Read the material below. Count the lines containing "part" and give that count alone.

◆ **Given information**
**********

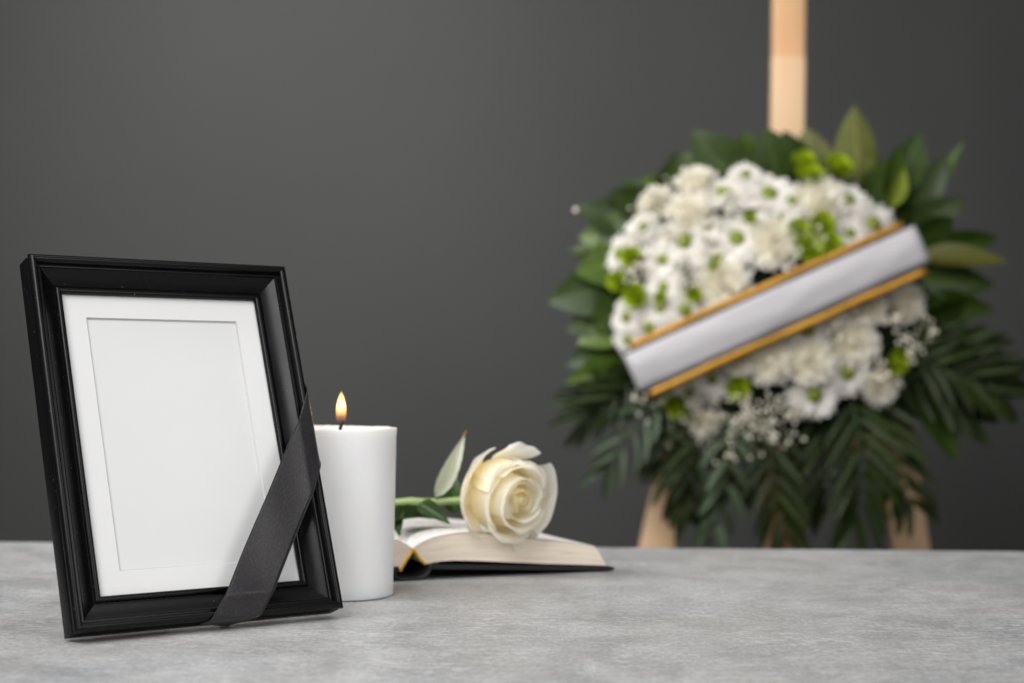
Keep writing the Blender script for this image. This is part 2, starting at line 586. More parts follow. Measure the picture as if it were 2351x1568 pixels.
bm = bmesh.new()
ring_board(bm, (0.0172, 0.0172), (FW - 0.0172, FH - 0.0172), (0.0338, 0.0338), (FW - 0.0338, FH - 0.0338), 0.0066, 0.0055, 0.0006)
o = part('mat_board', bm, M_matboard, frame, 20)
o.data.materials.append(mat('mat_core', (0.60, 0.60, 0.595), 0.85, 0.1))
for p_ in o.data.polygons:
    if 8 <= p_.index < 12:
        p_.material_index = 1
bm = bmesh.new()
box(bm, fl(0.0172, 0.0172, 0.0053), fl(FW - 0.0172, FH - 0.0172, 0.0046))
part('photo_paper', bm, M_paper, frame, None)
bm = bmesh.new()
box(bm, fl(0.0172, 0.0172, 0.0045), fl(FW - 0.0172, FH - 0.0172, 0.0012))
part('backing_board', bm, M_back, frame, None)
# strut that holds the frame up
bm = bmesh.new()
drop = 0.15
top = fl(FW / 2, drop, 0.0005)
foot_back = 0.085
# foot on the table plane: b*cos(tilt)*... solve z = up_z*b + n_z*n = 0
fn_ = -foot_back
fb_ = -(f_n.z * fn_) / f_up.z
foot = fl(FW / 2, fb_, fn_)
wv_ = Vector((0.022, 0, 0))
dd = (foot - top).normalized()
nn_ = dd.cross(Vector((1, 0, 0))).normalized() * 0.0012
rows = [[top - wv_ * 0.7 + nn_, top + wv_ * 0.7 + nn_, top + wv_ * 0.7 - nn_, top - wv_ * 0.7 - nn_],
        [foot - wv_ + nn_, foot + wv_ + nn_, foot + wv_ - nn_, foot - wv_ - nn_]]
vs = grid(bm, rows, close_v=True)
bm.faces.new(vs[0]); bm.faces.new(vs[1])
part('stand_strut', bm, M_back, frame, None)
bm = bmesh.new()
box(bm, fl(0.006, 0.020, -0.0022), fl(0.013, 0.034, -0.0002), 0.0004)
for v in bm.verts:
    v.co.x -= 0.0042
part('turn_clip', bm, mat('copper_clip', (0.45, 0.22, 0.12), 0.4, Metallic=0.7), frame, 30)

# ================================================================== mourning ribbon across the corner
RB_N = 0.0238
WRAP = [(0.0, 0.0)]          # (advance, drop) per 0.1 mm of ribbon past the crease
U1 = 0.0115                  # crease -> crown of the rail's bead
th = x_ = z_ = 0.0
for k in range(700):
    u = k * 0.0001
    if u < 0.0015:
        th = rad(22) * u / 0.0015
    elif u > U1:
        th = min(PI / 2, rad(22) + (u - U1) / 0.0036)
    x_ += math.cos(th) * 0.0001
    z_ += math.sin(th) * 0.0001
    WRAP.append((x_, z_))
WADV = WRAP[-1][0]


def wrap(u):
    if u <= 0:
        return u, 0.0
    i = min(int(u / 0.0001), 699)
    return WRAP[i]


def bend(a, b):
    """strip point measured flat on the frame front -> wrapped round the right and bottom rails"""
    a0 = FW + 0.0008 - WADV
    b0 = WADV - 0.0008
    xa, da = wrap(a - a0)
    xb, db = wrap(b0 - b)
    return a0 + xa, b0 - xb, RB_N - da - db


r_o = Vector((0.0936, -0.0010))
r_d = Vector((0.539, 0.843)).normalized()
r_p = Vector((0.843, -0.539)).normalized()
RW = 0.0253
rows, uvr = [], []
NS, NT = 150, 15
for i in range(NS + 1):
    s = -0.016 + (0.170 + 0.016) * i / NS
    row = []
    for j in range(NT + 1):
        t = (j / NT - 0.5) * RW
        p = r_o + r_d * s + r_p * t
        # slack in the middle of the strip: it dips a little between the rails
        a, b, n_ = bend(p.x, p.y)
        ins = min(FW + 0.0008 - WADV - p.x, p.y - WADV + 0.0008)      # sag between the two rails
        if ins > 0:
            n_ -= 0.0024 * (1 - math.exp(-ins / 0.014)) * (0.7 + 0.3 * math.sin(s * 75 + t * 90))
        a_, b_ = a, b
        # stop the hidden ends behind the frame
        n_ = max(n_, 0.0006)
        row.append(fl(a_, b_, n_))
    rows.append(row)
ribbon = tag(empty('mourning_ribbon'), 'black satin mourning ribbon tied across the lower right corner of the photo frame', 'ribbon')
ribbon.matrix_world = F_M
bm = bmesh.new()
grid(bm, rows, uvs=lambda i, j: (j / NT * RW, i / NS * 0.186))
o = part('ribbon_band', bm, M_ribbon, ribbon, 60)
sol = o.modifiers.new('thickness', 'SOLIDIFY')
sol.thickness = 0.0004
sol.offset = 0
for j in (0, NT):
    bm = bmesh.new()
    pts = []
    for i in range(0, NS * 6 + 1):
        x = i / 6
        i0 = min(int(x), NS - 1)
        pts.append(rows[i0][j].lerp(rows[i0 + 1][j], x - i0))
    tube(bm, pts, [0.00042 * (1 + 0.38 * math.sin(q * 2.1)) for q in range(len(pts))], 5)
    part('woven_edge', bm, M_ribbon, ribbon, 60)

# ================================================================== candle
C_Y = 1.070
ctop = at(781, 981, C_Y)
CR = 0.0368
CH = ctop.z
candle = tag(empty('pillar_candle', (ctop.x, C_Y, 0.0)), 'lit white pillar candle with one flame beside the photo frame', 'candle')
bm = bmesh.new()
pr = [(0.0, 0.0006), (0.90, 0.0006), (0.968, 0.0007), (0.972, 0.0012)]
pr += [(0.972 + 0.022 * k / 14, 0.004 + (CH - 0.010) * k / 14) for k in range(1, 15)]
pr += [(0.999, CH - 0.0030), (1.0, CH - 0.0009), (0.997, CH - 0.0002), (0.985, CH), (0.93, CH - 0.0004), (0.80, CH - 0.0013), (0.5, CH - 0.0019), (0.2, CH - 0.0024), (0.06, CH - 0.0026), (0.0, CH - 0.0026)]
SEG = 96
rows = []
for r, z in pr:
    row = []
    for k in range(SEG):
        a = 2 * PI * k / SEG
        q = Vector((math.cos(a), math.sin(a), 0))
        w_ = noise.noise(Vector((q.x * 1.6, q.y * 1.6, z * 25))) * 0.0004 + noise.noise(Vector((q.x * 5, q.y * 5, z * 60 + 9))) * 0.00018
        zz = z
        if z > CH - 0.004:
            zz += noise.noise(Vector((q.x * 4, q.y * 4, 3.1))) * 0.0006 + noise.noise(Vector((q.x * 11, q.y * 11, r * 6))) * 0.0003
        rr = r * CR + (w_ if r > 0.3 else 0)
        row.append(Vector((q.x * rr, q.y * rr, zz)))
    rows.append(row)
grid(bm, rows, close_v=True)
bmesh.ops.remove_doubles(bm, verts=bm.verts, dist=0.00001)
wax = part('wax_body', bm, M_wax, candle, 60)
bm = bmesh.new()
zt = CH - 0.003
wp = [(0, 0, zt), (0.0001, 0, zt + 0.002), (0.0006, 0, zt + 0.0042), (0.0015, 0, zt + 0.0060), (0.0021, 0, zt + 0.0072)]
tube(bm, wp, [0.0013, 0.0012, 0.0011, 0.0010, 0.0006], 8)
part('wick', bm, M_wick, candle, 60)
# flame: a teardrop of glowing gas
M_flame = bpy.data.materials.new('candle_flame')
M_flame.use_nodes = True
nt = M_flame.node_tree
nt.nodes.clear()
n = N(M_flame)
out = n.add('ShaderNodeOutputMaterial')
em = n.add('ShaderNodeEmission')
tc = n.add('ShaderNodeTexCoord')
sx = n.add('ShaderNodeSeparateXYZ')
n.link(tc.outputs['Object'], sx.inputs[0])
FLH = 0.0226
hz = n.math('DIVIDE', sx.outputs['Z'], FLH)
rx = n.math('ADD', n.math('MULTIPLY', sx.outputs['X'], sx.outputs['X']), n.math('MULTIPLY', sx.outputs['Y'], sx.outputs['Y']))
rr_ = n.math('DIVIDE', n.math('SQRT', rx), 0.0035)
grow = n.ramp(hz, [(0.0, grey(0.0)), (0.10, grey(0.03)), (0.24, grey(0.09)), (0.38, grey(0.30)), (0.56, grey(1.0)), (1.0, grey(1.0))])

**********

◆ **Answer for the task**
10